CATASTROPHICALLY CONSEQUENTIAL

by Stephen C. Bird

Pub Date: Feb. 16th, 2012
ISBN: 978-0615566634
Publisher: Hysterical Dementia

Lurid satirical riffs hold up a fun-house mirror to the world in this fantasia.

New York underground littérateur Bird (Hideous Exuberance, 2009) creates an alternative universe peopled by cartoonish characters who intermingle across dreamlike episodes that shatter the conventions of time, space and spelling. On high is the deity Lord Szczmawg, who benevolently smothers our Blue Green Planet with intestinal greenhouse gasses; on Earth is the antagonism between cretinous Evilangelists and burqa-ed Muslim comedians. Barely repressed perversion stalks the rural hinterland of Amurycka Profunda. There roam the likes of high school prostitute Mannequin Streetwalker and her half-sister, Incestuous Ingrydd, while blaringly unrepressed perversion saturates a nightmare Manhattan where self-loathing trust-funders wallow in sadomasochistic scenes that spill over into ritual slaughter.

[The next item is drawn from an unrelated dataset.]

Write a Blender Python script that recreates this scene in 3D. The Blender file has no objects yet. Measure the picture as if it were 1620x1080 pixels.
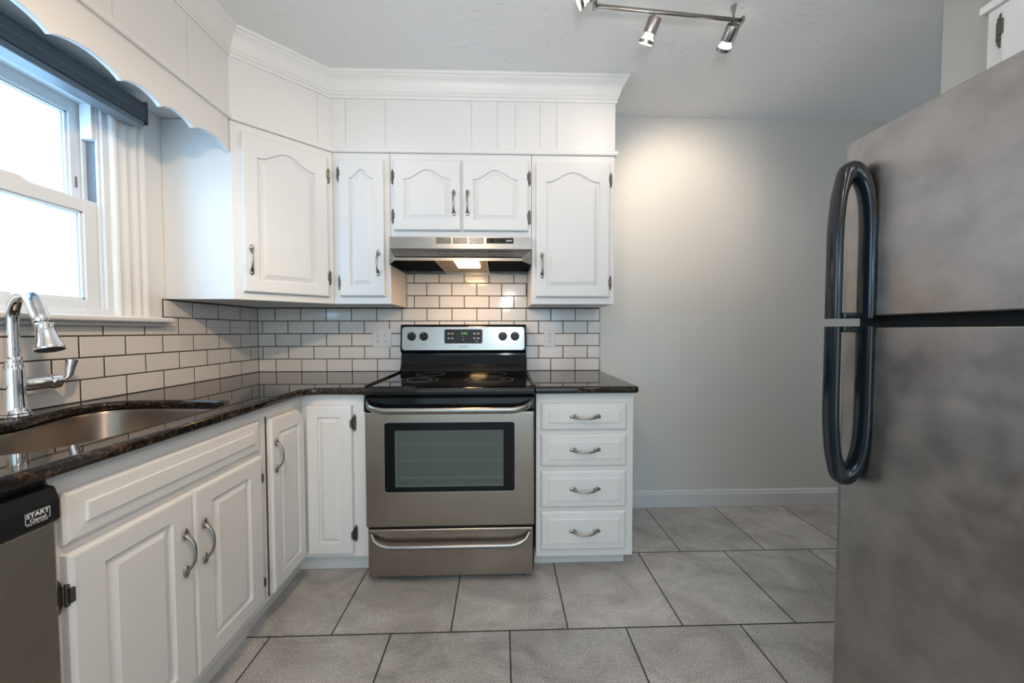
import bpy, bmesh, math, random
from mathutils import Vector, Matrix
C = bpy.context.scene.collection
PI = math.pi
rnd = random.Random(7)

# ------------------------------------------------------------------ camera
cd = bpy.data.cameras.new('camera'); cam = bpy.data.objects.new('camera', cd); C.objects.link(cam)
F_PX, YAW, PITCH, ROLL = 556.0, .0296, .0305, -.0012
cd.sensor_width = 36; cd.sensor_fit = 'HORIZONTAL'; cd.lens = F_PX/1620*36; cd.clip_start = .02
fw = Vector((math.sin(YAW)*math.cos(PITCH), math.cos(YAW)*math.cos(PITCH), -math.sin(PITCH)))
rt = Vector((math.cos(YAW), -math.sin(YAW), 0)); up = rt.cross(fw)
rt, up = math.cos(ROLL)*rt+math.sin(ROLL)*up, -math.sin(ROLL)*rt+math.cos(ROLL)*up
cam.matrix_world = Matrix(((rt.x, up.x, -fw.x, 1.4955), (rt.y, up.y, -fw.y, -2.2017), (rt.z, up.z, -fw.z, 1.1322), (0, 0, 0, 1)))
sc = bpy.context.scene; sc.camera = cam

# ------------------------------------------------------------------ world, lights, exposure
sc.view_settings.view_transform = 'Standard'; sc.view_settings.look = 'None'
sc.view_settings.gamma = 1; sc.view_settings.use_curve_mapping = False
sc.view_settings.exposure = -0.17
sc.cycles.use_denoising = True; sc.cycles.max_bounces = 8; sc.cycles.diffuse_bounces = 5; sc.cycles.glossy_bounces = 5
sc.cycles.sample_clamp_indirect = 6; sc.cycles.caustics_reflective = False; sc.cycles.caustics_refractive = False
w = bpy.data.worlds.new('overcast_sky'); sc.world = w; w.use_nodes = True
bg = w.node_tree.nodes['Background']; bg.inputs[0].default_value = (.60, .86, 1, 1); bg.inputs[1].default_value = 2.5

def lamp(name, kind, loc, energy, color, size=.1, aim=None, size_y=None, portal=False, spot=None):
    l = bpy.data.lights.new(name, kind); l.energy = energy; l.color = color
    if kind == 'AREA':
        l.size = size
        if size_y: l.shape = 'RECTANGLE'; l.size_y = size_y
        l.cycles.is_portal = portal
    else: l.shadow_soft_size = size
    if spot: l.spot_size = spot; l.spot_blend = .9
    o = bpy.data.objects.new(name, l); C.objects.link(o); o.location = loc
    if aim is not None: o.rotation_euler = (Vector(aim)-Vector(loc)).to_track_quat('-Z', 'Y').to_euler()
    return o
WARM = (1, .82, .65)
# daylight through the kitchen window, plus added unseen fill lights behind the camera and at far right
lamp('window_daylight', 'AREA', (-.20, -1.2, 1.6), 15.5, (.31, .62, 1), .78, aim=(1, -1.15, 1.35), size_y=.74)
lamp('rear_cool_fill', 'AREA', (1.4, -4.42, 1.2), 9.2, (.83, .91, 1), 2.3, aim=(1.4, 0, 1.2), size_y=2.1)
lamp('right_side_fill', 'AREA', (5.34, -1.1, 1.5), 13, (.80, .90, 1), 1.4, aim=(2, -1.1, 1.2), size_y=1.4)
# ceiling lamps of the room, an added warm fill at the rear, and the photographer's flash above the camera
lamp('ceiling_lamp_glow', 'POINT', (1.2, -1.95, 2.12), 18.8, (1, .71, .455), .05)
lamp('rear_warm_fill', 'POINT', (2.6, -3.0, 2.1), 17.5, (1, .69, .59), .12)
lamp('sink_spotlight_glow', 'SPOT', (1.2, -1.95, 2.12), 51, (1, .76, .51), .05, aim=(0, -.95, 1.05), spot=1.25)
lamp('bounced_flash', 'SPOT', (1.6, -2.25, 1.55), 28, (.96, .94, .97), .05, aim=(1.75, -1.1, 2.45), spot=1.9)
lamp('camera_flash', 'POINT', (1.55, -2.28, 1.46), 7.9, (.80, .94, 1), .05)

# ------------------------------------------------------------------ materials
def mat(name, col=(.8, .8, .8), rough=.5, metal=0, **k):
    m = bpy.data.materials.new(name); m.use_nodes = True
    b = m.node_tree.nodes['Principled BSDF']
    b.inputs['Base Color'].default_value = (*col, 1); b.inputs['Roughness'].default_value = rough; b.inputs['Metallic'].default_value = metal
    for a, v in k.items():
        b.inputs[a].default_value = v
    return m
def nodes(m): return m.node_tree.nodes, m.node_tree.links, m.node_tree.nodes['Principled BSDF']
def noise(m, scale, detail=3, vec=(1, 1, 1), rough=.5, rot=(0, 0, 0)):
    n, l, b = nodes(m)
    tc = n.new('ShaderNodeTexCoord'); mp = n.new('ShaderNodeMapping'); mp.inputs['Scale'].default_value = vec; mp.inputs['Rotation'].default_value = rot
    t = n.new('ShaderNodeTexNoise'); t.inputs['Scale'].default_value = scale; t.inputs['Detail'].default_value = detail; t.inputs['Roughness'].default_value = rough
    l.new(tc.outputs['Object'], mp.inputs[0]); l.new(mp.outputs[0], t.inputs['Vector']); return t
def ramp(m, src, stops, out=None):
    n, l, b = nodes(m); r = n.new('ShaderNodeValToRGB'); e = r.color_ramp.elements
    while len(e) < len(stops): e.new(.5)
    for i, (p, c) in enumerate(stops): e[i].position = p; e[i].color = (*c, 1) if len(c) == 3 else c
    l.new(src.outputs[0], r.inputs[0])
    if out: l.new(r.outputs[0], b.inputs[out])
    return r
def bump(m, src, strength, dist=.002):
    n, l, b = nodes(m); q = n.new('ShaderNodeBump'); q.inputs['Strength'].default_value = strength; q.inputs['Distance'].default_value = dist
    l.new(src.outputs[0], q.inputs['Height']); l.new(q.outputs[0], b.inputs['Normal']); return q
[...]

There’s a parade of vaudeville set pieces: Princess Orca Media, a “spoiled, demanding, pre-Freudian and power-drunk bitch” lords over sullen serfs; her time-travelling future incarnation, a ditzy Jersey Goth-ette discourses on Star Trek; a sketch set on the Planet Vomitoria serves “sewage sludge mousse garnished with chicken claws.” Bird’s prose is a stew of surrealism—“She was blissfully unaware as she performed scathing, balletic, synchronized swimming-style moves…while giant carnivorous frogs salivated by the aqua colored kidney shaped swimming pool”—mixed with insult comedy and scabrous sexual provocations. He festoons it with Central European linguistic flourishes: German exclamations, Polish phonics, a weirdly Teutonic hillbilly patois—“Jes cuz we worships Jah-Hee-Zeus dunt mean usns alwaysiez gots tuh be all saintlie like Himmerz!”—that evokes a redneck Weimar cabaret. Threading through the chaos are a wicked caricature of New York scenesters, rage against environmental destruction, religious bigotry and striking photographs of dark roads, lit but not illuminated by garish streetlights that form a sinister, hallucinatory visual counterpoint to the text. Bird’s caustic levity, exuberant wordplay and arresting imagery make for a bracing read—though it’s not for the faint of heart.

This raucous avant-garde comedy will sweep you along with its vigor and originality.